Friday, May 22, 2009

Tonight's Movie: The Young Victoria (2009)

I was fortunate to be able to view THE YOUNG VICTORIA on British Airways recently, given that the film -- released in the U.K. in March 2009 -- still doesn't have a U.S. release date.

As it happened, I enjoyed this film so much that I watched it again ten days later on the flight home! I liked this film as much as any movie I've seen in the last few years, and I'm anxious to obtain it on DVD.

THE YOUNG VICTORIA stars Emily Blunt (THE DEVIL WEARS PRADA, THE JANE AUSTEN BOOK CLUB) and Rupert Friend (2005's PRIDE AND PREJUDICE) as Queen Victoria and Prince Albert.

Victoria and Albert found in each other true love and soulmates, despite the fact that theirs was a marriage engineered by Victoria's maternal uncle, King Leopold of Belgium (Thomas Kretschmann). (Leopold, as a matter of fact, was also Albert's paternal uncle, making Victoria and Albert first cousins.) The film depicts Victoria and Albert's romance and early married life against the backdrop of her accession to the throne at the age of 18.

Emily Blunt does an outstanding job capturing both Victoria's regal steeliness and her youthful uncertainty and isolation, as well as her temper. Rupert Friend is dashing and sympathetic as the man who finds much more than he hoped resulting from his uncle's dynastic machinations, and who then must deal with the awkwardness of being husband but not ruler.

The supporting cast includes Paul Bettany as Lord Melbourne, the Prime Minister Victoria relied on in the early years of her reign; Miranda Richardson as Victoria's mother, the Duchess of Kent; Jim Broadbent as King William; Harriet Walter as Queen Adelaide; and Mark Strong as Sir John Conroy.

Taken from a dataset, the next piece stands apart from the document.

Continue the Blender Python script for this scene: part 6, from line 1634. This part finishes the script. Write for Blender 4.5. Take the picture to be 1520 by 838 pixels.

I have spent a little time this week reviewing a couple of biographies on my shelves, including QUEEN VICTORIA: A PERSONAL HISTORY by Christopher Hibbert, and was pleasantly surprised to realize that even some minor details which I assumed were modern dramatic license (Albert helping Victoria put on her stockings?!) are actually documented as fact. The most glaring inaccuracy I found concerns the assassination attempt on the Queen when she and Albert were newlyweds; although Albert protected the Queen, it did not have the same...impact...on Albert as depicted in the film.

The film does a great deal to dispel the longstanding old myth that Queen Victoria was a prude; indeed, the Queen was a very happily married woman, though she regretted that consequently she had to endure childbirth nine times. (Motherhood, unfortunately, was not Victoria's strong point.)

On my second viewing of the film, I was amused to realize that King Leopold's Belgian palace was actually Britain's Blenheim Palace, ancestral home of the Dukes of Marlborough and the Churchill family. When King Leopold had a discussion in his library, it was actually Blenheim's Long Library -- easily distinguished by the large statue of Britain's Queen Anne at one end (click link for photo) -- which I had stood in just 48 hours previously. Blenheim's exteriors are used as well.

As it happens, the week we visited Blenheim the palace hosted filming of Emily Blunt's new movie, GULLIVER'S TRAVELS, in which she plays the Princess of Lilliputia. Jack Black plays Gulliver. (Okaaaaay...!) I'll write more about Blenheim in a future post.

Royal trivia: Victoria and Albert's direct descendant, Princess Beatrice of York (currently 5th in line to the throne) can be glimpsed as a lady-in-waiting in the film's opening coronation scenes.

The film was directed by Jean-Marc Vallee. It runs 100 minutes.

THE YOUNG VICTORIA is very highly recommended.

Update: I posted additional thoughts in July.


Blogger Missy said...

I'd like to see this. I wrote paper on young Victoria in AP European History years ago. I guess if it doesn't have a theater run here, I'll have to attempt converting my DVD player to a 0-region mode.


10:57 AM  
Blogger Raquel Stecher said...

This looks absolutely exquisite. I can't wait until it's available in the states!

6:39 PM  
Blogger Irene said...

I so hope this gets a release date soon. Also, I was thinking Gulliver's Travels sounds interesting until I saw Jack Blacks name. Ugh.